Being relabeled as an employee tends to take away that kind of flexibility and freedom that most drivers value above almost anything else. Not to say that these platforms couldn’t maintain flexibility while also affording their drivers the perks of being employees, but that’s usually what the platforms threaten first.

A Driver Made Over $110,000 From Uber And Lyft In 2022 But Took Home Only $14,000. After 6 Years On The Job, He’s Working Toward A Degree And A New Career.


Michael, a ride-hailing driver in his late 30s, made more than $110,000 in gross earnings driving for Uber and Lyft in 2022. But after commissions paid to the ride-hailing companies, taxes, and other expenses, he ended up with net earnings of just $14,000.

A Driver Made Over $110,000 From Uber And Lyft In 2022 But Took Home Only $14,000. After 6 Years On The Job, He's Working Toward A Degree And A New Career.
A Driver Made Over $110,000 From Uber And Lyft In 2022 But Took Home Only $14,000. After 6 Years On The Job, He's Working Toward A Degree And A New Career.

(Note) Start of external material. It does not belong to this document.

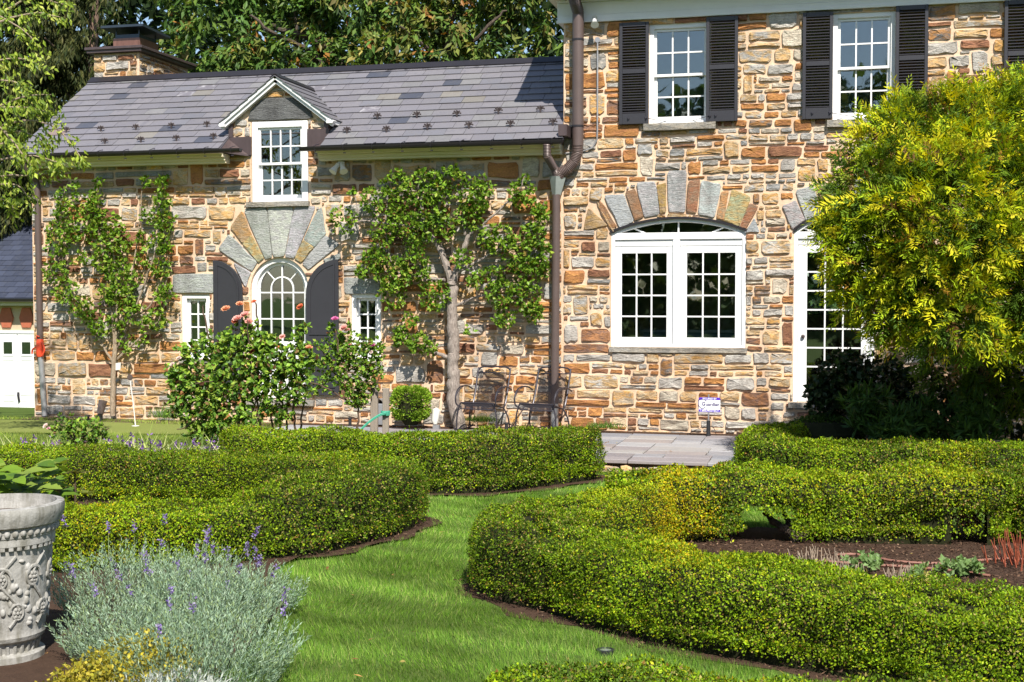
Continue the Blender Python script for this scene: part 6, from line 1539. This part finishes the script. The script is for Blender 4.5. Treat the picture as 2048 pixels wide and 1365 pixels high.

Michael, who’s based in New Jersey and asked to use only his first name for fear of professional repercussions, shared tax documents and screenshots of recent rides that disclose just how little he took home in 2022.

Expenses included buying a new engine, having numerous car repairs, and driving amid elevated gas prices. He said he’d noticed ride-hailing driving had become increasingly less profitable after more than 17,000 rides across six years.

As a driver with a spinal injury who takes care of two young kids, he said he’d struggled to make ends meet for himself and his family. He’s soon set to enroll in a bachelor’s degree program funded entirely by Uber, but in the meantime, driving is one of his only options to pull in cash.

My Take

The change over the years in wages from platforms is staggering. Personally, I don’t know that I will drive for rideshare again because it’s just not worth it anymore. Most especially since I now live far enough outside of the metro area that rideshare doesn’t even exist in the town I live in. I would have to deadhead 30 miles before I could even go online.

But I didn’t realize the wage changes could affect someone this drastically. And we all know this driver is not the only one with extenuating circumstances that prevent him from getting a “standard” job.

Several people in this country rely heavily on earnings from rideshare driving and delivering and just have to keep powering through until they earn enough to offset the cost of doing business and to earn enough to pay the bills.

Very tragic that so many are suffering from low wages just so these companies can line their own pockets.

Rideshare Drivers Strike At MSP Airport For Better Pay


Some metro area Uber and Lyft drivers shut off their apps Thursday, and about 30 picketed at the Minneapolis-St. Paul International Airport for two hours in the evening.

The drivers called the one-day strike as they continued to advocate for higher pay and more predictable earnings. Several longtime drivers said their cut of fares has steadily dropped.

Ibrahima Kante has been driving for eight years and made more than 25,000 trips in the Twin Cities, he said, showing a screenshot of his history. Pay started off good, but it can no longer support his family.

“I’ve got six kids I need to take care of,” Kante said.

Starting about 5 p.m. Thursday, a group of about 30 drivers marched on a small sidewalk across a tall median from the main departure road at Terminal One. Other drivers zipped by after dropping off passengers, seeming to pay little attention to the small demonstration.

My Take

Speaking of low wages. Drivers are striking. We saw other markets in recent weeks doing the same. Drivers want better pay.

These platforms have stripped drivers’ pay over and over and over again to the point where they are literally earning pennies compared to when these platforms first came to the forefront.

Ever since the platforms did away with giving drivers a percentage of what passengers paid, drivers have been taking the brunt of it while the companies take the extra money they are charging the passengers straight to the bank.

If there is one thing I could hope for, it’s that Uber, Lyft, and all the others will open their pockets and pay their drivers better. They seriously would be nothing without their drivers, who risk everything for a few bucks per ride.